Esiste una definizione di cittadino? In questa domanda, apparentemente banale, risiede parte dell’esistenza di tutti noi e, soprattutto, di 1.101.089 di minori stranieri nati in Italia al gennaio 2023 (11% dei giovani, secondo demo.istat), da non confondersi però con i migranti minori non accompagnati che sono “solo” 23.789 e in maggioranza Ucraini. Ne abbiamo parlato nella “Cattedra dei giovani”, iniziativa che quest’anno si concentrerà sulla dicotomia libertà-responsabilità alla luce della dottrina sociale della Chiesa.
Il primo incontro si è tenuto lo scorso 25 novembre 2023 nel Dipartimento di Giurisprudenza, in collaborazione con la Pastorale universitaria (Uniamo) e ha trattato il “Diritto alla cittadinanza”.
Nella sua introduzione, l’arcivescovo Erio Castellucci ha evidenziato come bisogna affrontare il tema in maniera scientifica senza slogan o sentimenti. Infatti, secondo una ricerca dell’Istituto Giuseppe Toniolo, in Italia gli stranieri sono percepiti come il 20-30% della popolazione e in prevalenza di fede musulmana, quando sono l’8-9% e per meno della metà professanti l’Islam.
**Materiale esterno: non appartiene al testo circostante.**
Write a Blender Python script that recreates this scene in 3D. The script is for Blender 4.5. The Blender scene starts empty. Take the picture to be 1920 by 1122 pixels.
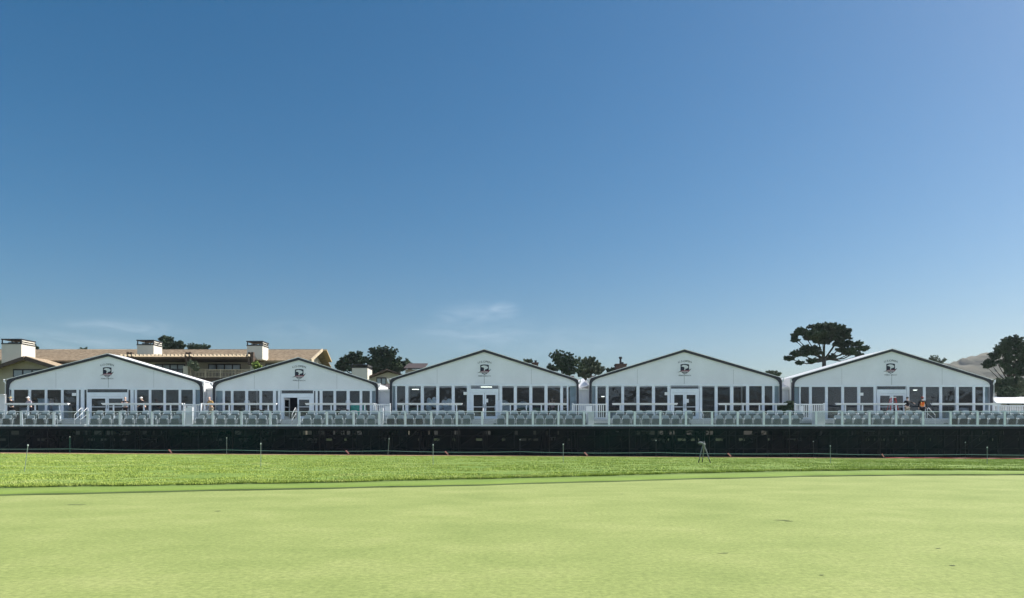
import bpy, math, random
import numpy as np
from mathutils import Vector, Matrix
random.seed(7); RNG = np.random.default_rng(7)
SC = bpy.context.scene; COL = SC.collection
R = math.radians

# ------------------------------------------------------------------ camera, world, sun
F = 1387.0; HY = 815.0; CX = 960.0; CAMZ = 1.6
cd = bpy.data.cameras.new('camera'); cam = bpy.data.objects.new('camera', cd); COL.objects.link(cam)
cam.location = (0, 0, CAMZ); cam.rotation_euler = (R(90), 0, 0)
cd.sensor_width = 36; cd.lens = 36*F/1920; cd.shift_y = (HY-561)/1920; cd.clip_end = 6000; cd.clip_start = .1
SC.camera = cam
SUN_EL, SUN_AZ = R(42), R(14)           # azimuth from +X towards +Y (light from the right, a little behind the tents)
sd = Vector((math.cos(SUN_EL)*math.cos(SUN_AZ), math.cos(SUN_EL)*math.sin(SUN_AZ), math.sin(SUN_EL)))
ld = bpy.data.lights.new('sun', 'SUN'); ld.energy = 4.2; ld.angle = R(.6); ld.color = (1, .95, .87)
sun = bpy.data.objects.new('sun', ld); COL.objects.link(sun); sun.rotation_euler = sd.to_track_quat('Z', 'Y').to_euler()
W = bpy.data.worlds.new('World'); SC.world = W; W.use_nodes = True
nt = W.node_tree; N = nt.nodes; L = nt.links; bg = N['Background']
sky = N.new('ShaderNodeTexSky'); sky.sky_type = 'NISHITA'; sky.sun_disc = False
sky.sun_elevation = SUN_EL; sky.sun_rotation = R(90)-SUN_AZ; sky.air_density = 1.0; sky.dust_density = 1.5; sky.ozone_density = 3.0
bg.inputs[1].default_value = .058
# thin wisps of cirrus low in the sky
tc = N.new('ShaderNodeTexCoord'); mp = N.new('ShaderNodeMapping'); mp.inputs['Scale'].default_value = (9, 9, 34)
nz = N.new('ShaderNodeTexNoise'); nz.inputs['Scale'].default_value = 1.9; nz.inputs['Detail'].default_value = 7; nz.inputs['Distortion'].default_value = .7
cr = N.new('ShaderNodeValToRGB'); cr.color_ramp.elements[0].position = .34; cr.color_ramp.elements[1].position = .70
sp = N.new('ShaderNodeSeparateXYZ'); mr = N.new('ShaderNodeMapRange'); mr.inputs[1].default_value = .06; mr.inputs[2].default_value = .24; mr.inputs[3].default_value = .55; mr.inputs[4].default_value = 0
mu = N.new('ShaderNodeMath'); mu.operation = 'MULTIPLY'; mx = N.new('ShaderNodeMixRGB'); mx.inputs[2].default_value = (7.5, 8.8, 10.2, 1)
hs = N.new('ShaderNodeHueSaturation'); hs.inputs['Hue'].default_value = .492; hs.inputs['Saturation'].default_value = 1.42; hs.inputs['Value'].default_value = 1
L.new(tc.outputs['Generated'], mp.inputs[0]); L.new(mp.outputs[0], nz.inputs[0]); L.new(nz.outputs[0], cr.inputs[0])
acc = None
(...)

Ha partecipato anche Benedetta Rossi, del Centro interdipartimentale di ricerca su discriminazioni e vulnerabilità (Crid) dell’Unimore, che nel suo intervento ha illustrato il tema alla luce della giurisprudenza contemporanea. Successivamente ci si è divisi in gruppi e, dopo un confronto, sono emerse alcune domande che sono state poi rivolte a Rossi. Per fare una sintesi di quanto discusso, l’Italia regola l’accesso alla cittadinanza tramite la legge 91 del 1992, spesso riassunta nel termine di Ius sanguinis (diritto di sangue, per cui è cittadino di uno Stato colui che nasce da padre o madre in possesso di tale cittadinanza, ndr). Legge messa in discussione dai profondi cambiamenti che la società italiana ha attraversato nell’ultimo decennio. Per i giovani con un retroterra migratorio, l’assenza della cittadinanza conferita in virtù dello Ius Soli (diritto del suolo, che prevede l’acquisizione della cittadinanza previa nascita nel territorio dello Stato, ndr.), limita indirettamente alcune possibilità come un affitto o un lavoro, causa rallentamenti burocratici o ritrosie da parte di chi offre quella possibilità.
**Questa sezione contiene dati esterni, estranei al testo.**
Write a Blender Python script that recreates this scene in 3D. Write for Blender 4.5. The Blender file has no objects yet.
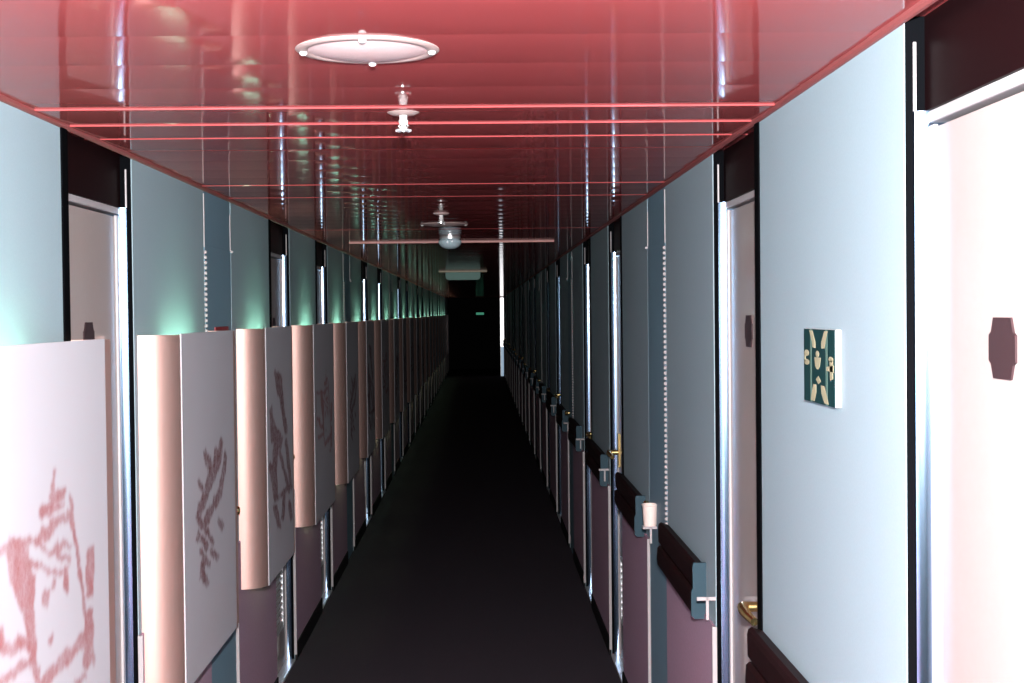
import bpy, bmesh, math, random
from mathutils import Vector, Matrix
random.seed(7)
S = bpy.context.scene
C = S.collection
PI = math.pi

# ---------------------------------------------------------------- place dimensions (metres)
EYE = 1.72            # camera height
WL, WR = 0.94, 0.64   # wall planes left / right of the camera axis
CEIL = 2.158
PERIOD = 4.94
YMIN, YMAX = -1.2, 43.6
DOOR_TOP = 2.015
WAINS = 0.85

# ---------------------------------------------------------------- materials
def mat(name, col, rough=0.5, metal=0.0, spec=0.5, coat=0.0, coat_rough=0.1, noise=0.0, nscale=40, bump=0.0, bscale=300, emis=None, estr=0.0, ior=1.5):
    m = bpy.data.materials.new(name); m.use_nodes = True
    nt = m.node_tree; b = nt.nodes['Principled BSDF']
    b.inputs['Base Color'].default_value = (*col, 1)
    b.inputs['Roughness'].default_value = rough
    b.inputs['Metallic'].default_value = metal
    b.inputs['Specular IOR Level'].default_value = spec
    b.inputs['Coat Weight'].default_value = coat
    b.inputs['Coat Roughness'].default_value = coat_rough
    b.inputs['IOR'].default_value = ior
    tc = nt.nodes.new('ShaderNodeTexCoord')
    if noise > 0:
        n = nt.nodes.new('ShaderNodeTexNoise'); n.inputs['Scale'].default_value = nscale; n.inputs['Detail'].default_value = 5
        nt.links.new(tc.outputs['Object'], n.inputs['Vector'])
        mx = nt.nodes.new('ShaderNodeMix'); mx.data_type = 'RGBA'
        mx.inputs[6].default_value = (*[c*(1-noise) for c in col], 1)
        mx.inputs[7].default_value = (*[min(1, c*(1+noise)) for c in col], 1)
        nt.links.new(n.outputs['Fac'], mx.inputs[0]); nt.links.new(mx.outputs[2], b.inputs['Base Color'])
    if bump > 0:
        n2 = nt.nodes.new('ShaderNodeTexNoise'); n2.inputs['Scale'].default_value = bscale; n2.inputs['Detail'].default_value = 3
        nt.links.new(tc.outputs['Object'], n2.inputs['Vector'])
        bp = nt.nodes.new('ShaderNodeBump'); bp.inputs['Strength'].default_value = bump; bp.inputs['Distance'].default_value = 0.001
        nt.links.new(n2.outputs['Fac'], bp.inputs['Height']); nt.links.new(bp.outputs['Normal'], b.inputs['Normal'])
    if emis:
        b.inputs['Emission Color'].default_value = (*emis, 1); b.inputs['Emission Strength'].default_value = estr
    return m

M = {}
M['wall'] = mat('pale_blue_laminate', (0.238, 0.312, 0.352), 0.65, spec=0.10, noise=0.06, nscale=220, bump=0.15, bscale=500)
M['service'] = mat('service_panel_blue', (0.135, 0.225, 0.285), 0.6, spec=0.15, noise=0.05, nscale=150)
M['mauve'] = mat('mauve_wainscot', (0.34, 0.225, 0.30), 0.75, spec=0.1, noise=0.15, nscale=90, bump=0.3, bscale=400)
M['carpet'] = mat('dark_carpet', (0.045, 0.038, 0.048), 0.95, spec=0.03, noise=0.5, nscale=160, bump=0.8, bscale=350)
M['ceiling'] = mat('red_lacquered_metal', (0.285, 0.054, 0.056), 0.6, spec=0.0, coat=0.6, coat_rough=0.06, noise=0.04, nscale=3)
M['red_trim'] = mat('red_cove_trim', (0.19, 0.05, 0.05), 0.5, spec=0.2)
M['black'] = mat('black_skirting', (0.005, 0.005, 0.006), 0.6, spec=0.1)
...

Tuttavia, non esiste una soluzione univoca. Nè lo Ius soli nè lo Ius sanguinis sono pienamente implementate in nessun ordinamento giuridico nazionale. Nella maggioranza degli Stati si usa o l’una o l’altra, in specifiche circostanze. In questa polarità, lo Ius scholae potrebbe aiutare a rispondere all’esigenza di questo milione e mezzo di ragazzi, anche se servirebbe un cambiamento di mentalità che va oltre le leggi. Tante sono le riflessioni e domande aperte.
Ci saranno altri momenti di confronto della “Cattedra dei giovani”, perché la paura non offuschi più chi è alla ricerca della verità.